Why do teens say, ‘Fax, No Printer’?

Is your teen saying, “Fax, no printer?” Yeah, it has nothing to do with old-school technology.

According to a glossary published by Later.com, “Fax, no printer” is another way of saying “Truth.” As the website states, “When someone says ‘fax,’ they are essentially saying, ‘I agree with what you just said, and it’s so true that I would transmit it via fax without needing to print it out.’” The phrase, “No printer” drives the initial statement home.

“‘Fax, no printer’ is more a play on words ... than a cognizant recognition of old media technology,” Benjamin Burroughs, an associate professor of emerging media at the University of Nevada, Las Vegas, tells TODAY.com. “Many kids have no understanding of what a fax machine is.”

Burroughs adds: “The word ‘fax’ sounds like ‘facts’ so if you want to affirm what someone says, you’d say, ‘Facts.’ It’s very similar to ‘No cap’ which means, ‘No lie.’”

Kelly Elizabeth Wright, a postdoctoral research fellow in language sciences at Virginia Tech, tells TODAY.com:

“It follows from similar youth-aligned usage, such as ‘I’m picking up what you’re putting down’ and ‘say less,’ giving us a window into the long time tradition of publicly and jovially hyping up those with whom we align.”

Wright says inspiration for the slang is older than a fax machine itself.

“The use of ‘fax’ as a fun phonetic play on ‘facts’ dates back to at least 1837, as documented by the Oxford English Dictionary,” Wright tells TODAY.com. “It seems that ‘fax, no printer’ is just the latest development in metaphorical, figurative, and playful usage of this sound-symbol coincidence.”

Wright adds, “In more contemporary interpretations, ‘fax’ for ‘facts’ is variously attributed to youth language, Black vernaculars, and New York varieties of English.”

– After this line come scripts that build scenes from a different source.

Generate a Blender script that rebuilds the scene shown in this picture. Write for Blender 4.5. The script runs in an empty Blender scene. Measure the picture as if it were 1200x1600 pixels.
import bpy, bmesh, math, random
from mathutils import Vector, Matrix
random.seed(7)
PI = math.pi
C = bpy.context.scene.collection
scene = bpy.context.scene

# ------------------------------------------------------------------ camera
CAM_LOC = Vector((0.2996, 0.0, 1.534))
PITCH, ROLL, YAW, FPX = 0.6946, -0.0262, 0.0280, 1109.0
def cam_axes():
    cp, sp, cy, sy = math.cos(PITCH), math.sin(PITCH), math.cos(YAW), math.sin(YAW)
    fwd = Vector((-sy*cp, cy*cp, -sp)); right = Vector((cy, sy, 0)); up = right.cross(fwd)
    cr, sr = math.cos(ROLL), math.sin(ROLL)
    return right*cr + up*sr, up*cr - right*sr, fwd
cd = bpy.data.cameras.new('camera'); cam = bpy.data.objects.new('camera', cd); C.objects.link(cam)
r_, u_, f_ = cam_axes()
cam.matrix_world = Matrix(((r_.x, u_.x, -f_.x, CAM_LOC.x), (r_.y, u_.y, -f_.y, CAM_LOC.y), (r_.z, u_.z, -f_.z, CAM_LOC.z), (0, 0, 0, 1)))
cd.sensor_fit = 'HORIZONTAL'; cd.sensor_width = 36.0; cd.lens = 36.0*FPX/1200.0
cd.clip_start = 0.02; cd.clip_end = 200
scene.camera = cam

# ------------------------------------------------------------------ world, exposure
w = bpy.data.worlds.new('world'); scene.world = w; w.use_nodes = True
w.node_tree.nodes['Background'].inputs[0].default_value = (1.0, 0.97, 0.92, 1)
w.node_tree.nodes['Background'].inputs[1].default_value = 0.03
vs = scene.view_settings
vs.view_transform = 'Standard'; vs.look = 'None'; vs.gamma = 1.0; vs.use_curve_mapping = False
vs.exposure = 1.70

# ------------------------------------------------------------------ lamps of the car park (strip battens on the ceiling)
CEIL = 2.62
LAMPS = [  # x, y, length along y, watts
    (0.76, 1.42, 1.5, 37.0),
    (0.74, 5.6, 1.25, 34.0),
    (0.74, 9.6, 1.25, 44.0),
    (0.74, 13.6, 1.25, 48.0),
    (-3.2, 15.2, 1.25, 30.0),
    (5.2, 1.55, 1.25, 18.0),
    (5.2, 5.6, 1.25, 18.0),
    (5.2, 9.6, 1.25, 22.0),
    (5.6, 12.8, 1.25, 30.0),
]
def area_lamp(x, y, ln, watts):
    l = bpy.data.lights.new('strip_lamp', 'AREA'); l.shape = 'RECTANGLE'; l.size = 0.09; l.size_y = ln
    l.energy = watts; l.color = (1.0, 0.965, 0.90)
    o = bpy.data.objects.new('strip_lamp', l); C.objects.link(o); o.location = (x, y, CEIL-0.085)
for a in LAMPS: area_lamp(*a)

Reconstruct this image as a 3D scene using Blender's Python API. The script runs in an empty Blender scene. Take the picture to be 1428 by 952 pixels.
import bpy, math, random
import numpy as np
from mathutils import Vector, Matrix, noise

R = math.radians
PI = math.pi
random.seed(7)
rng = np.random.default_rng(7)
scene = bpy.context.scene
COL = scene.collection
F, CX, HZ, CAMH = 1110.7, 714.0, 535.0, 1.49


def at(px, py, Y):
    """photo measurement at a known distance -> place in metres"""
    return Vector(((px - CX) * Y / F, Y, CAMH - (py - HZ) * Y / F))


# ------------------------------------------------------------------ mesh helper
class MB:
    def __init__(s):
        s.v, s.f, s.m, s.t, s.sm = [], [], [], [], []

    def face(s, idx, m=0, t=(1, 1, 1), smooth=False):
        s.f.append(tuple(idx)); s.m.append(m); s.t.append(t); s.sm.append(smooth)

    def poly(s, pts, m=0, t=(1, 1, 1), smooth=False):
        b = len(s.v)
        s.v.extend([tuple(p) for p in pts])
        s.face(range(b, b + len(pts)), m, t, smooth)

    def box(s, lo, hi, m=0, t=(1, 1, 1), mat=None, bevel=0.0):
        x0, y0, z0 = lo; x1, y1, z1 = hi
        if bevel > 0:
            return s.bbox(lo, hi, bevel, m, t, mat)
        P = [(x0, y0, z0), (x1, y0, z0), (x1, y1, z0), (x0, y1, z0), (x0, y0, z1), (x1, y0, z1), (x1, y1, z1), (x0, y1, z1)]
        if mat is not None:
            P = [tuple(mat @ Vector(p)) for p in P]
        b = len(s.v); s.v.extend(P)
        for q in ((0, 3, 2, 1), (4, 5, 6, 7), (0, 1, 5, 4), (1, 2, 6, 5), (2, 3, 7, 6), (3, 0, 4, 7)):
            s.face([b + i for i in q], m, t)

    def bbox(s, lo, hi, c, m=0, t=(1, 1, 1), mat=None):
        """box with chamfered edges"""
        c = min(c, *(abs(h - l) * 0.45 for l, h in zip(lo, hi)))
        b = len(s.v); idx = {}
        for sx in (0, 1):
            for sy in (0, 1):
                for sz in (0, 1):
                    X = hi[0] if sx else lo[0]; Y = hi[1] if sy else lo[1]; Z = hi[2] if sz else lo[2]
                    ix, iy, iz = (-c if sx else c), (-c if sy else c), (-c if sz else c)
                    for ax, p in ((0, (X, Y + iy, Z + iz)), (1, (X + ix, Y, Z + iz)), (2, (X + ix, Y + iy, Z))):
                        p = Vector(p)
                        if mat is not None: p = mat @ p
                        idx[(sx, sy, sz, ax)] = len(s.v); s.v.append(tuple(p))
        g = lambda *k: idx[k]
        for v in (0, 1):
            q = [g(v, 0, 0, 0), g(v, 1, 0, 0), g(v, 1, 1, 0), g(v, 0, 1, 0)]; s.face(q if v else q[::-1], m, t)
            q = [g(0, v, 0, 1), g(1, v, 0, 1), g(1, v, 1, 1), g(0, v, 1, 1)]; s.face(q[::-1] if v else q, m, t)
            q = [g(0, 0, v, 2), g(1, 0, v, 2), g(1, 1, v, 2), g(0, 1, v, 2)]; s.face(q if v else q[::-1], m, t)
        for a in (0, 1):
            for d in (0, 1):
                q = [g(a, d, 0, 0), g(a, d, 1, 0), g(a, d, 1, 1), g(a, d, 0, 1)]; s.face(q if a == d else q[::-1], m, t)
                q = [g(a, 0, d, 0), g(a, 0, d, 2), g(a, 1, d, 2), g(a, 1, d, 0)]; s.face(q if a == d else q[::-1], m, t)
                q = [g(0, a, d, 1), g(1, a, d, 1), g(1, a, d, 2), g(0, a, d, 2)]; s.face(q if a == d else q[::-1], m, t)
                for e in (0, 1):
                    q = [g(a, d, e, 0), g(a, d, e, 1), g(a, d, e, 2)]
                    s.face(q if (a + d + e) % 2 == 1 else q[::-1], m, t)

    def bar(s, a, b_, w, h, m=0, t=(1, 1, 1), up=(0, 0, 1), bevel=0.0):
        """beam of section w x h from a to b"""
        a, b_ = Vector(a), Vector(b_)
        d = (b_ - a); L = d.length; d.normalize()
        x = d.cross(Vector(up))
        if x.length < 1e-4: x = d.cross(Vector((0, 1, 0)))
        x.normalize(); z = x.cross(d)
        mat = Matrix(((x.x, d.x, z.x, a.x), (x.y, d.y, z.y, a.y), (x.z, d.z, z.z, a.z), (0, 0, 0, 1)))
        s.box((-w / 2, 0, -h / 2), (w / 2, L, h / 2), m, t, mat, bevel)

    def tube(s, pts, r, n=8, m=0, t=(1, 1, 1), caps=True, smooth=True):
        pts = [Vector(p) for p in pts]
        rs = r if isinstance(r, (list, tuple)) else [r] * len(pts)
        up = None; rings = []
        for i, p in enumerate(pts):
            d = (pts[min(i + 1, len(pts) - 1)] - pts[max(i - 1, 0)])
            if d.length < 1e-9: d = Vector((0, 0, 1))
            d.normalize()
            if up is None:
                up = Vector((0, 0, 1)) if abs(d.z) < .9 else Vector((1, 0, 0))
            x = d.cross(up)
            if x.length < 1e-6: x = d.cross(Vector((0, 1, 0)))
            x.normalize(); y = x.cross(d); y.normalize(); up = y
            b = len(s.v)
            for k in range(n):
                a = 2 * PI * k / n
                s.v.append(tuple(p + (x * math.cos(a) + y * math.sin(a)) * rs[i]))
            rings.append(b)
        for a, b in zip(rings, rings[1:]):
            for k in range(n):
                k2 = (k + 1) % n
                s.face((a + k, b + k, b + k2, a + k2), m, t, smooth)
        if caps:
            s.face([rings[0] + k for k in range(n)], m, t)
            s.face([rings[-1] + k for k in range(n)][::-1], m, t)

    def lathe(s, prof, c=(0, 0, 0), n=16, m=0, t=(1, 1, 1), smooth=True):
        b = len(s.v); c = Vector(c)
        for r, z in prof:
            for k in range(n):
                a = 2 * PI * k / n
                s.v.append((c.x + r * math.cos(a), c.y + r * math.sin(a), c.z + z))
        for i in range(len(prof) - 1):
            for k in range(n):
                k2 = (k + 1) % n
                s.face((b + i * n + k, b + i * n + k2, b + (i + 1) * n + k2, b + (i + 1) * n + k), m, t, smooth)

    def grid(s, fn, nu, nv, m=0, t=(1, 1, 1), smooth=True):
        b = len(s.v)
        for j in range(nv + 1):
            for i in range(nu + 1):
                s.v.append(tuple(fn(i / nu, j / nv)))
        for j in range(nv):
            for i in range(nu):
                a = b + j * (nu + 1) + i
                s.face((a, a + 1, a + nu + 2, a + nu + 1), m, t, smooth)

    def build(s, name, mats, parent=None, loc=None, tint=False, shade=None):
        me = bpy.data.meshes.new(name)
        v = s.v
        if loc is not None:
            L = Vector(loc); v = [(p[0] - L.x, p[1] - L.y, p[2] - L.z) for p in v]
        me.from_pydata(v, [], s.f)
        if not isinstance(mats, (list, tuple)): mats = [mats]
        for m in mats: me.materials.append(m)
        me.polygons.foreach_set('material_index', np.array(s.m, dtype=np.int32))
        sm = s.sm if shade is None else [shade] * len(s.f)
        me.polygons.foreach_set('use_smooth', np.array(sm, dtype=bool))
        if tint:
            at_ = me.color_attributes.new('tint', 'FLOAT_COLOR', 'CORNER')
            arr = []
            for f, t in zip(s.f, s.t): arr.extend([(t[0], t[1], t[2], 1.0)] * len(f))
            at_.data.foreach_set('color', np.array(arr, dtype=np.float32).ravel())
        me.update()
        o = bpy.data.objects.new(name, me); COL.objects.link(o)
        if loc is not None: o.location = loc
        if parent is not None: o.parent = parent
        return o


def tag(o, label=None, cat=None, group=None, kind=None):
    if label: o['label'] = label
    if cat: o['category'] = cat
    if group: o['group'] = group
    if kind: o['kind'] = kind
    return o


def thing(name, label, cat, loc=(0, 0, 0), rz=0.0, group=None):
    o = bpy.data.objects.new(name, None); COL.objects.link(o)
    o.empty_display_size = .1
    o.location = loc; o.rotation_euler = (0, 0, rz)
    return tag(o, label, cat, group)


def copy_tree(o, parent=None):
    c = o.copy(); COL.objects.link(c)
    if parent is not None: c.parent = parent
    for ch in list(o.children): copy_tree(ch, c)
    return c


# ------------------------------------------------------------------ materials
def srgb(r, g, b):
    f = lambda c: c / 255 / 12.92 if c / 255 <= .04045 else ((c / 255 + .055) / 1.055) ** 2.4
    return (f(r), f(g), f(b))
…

Wright traces “Fax, no printer” to the 2014 song “Post To Be” by Omarion and Chris Brown with the lyrics, “And that’s fax, no printer.”

“The phrase itself is likely a bit older than that because many of these terms are used in small communities or across specific demographics (like younger people) before being taken up by mass media,” she says.

There’s more to “Fax, no printer.”

According to Know Your Meme, TikTok creator @Briaalanaa stated “Copy, no translate” in a 2021 video: “Hey yo! The person that sent you this wants you to know … no cap, fax, no printer. Copy, no translate.”

"Once you’ve played out ‘fax’ and ‘fax, no printer’ you need something else that adds value to the conversation,” explains Burroughs. “New iterations always pop up.”

Do kids want their parents to understand their lingo?

“There’s a bit of gate-keeping with parents and teachers and wanting to maintain an insider ‘wink-wink’ identity,” says Burroughs. “It’s exciting to produce new ways of relating and communicating, but it’s disconcerting to parents when they don’t understand what kids are saying.”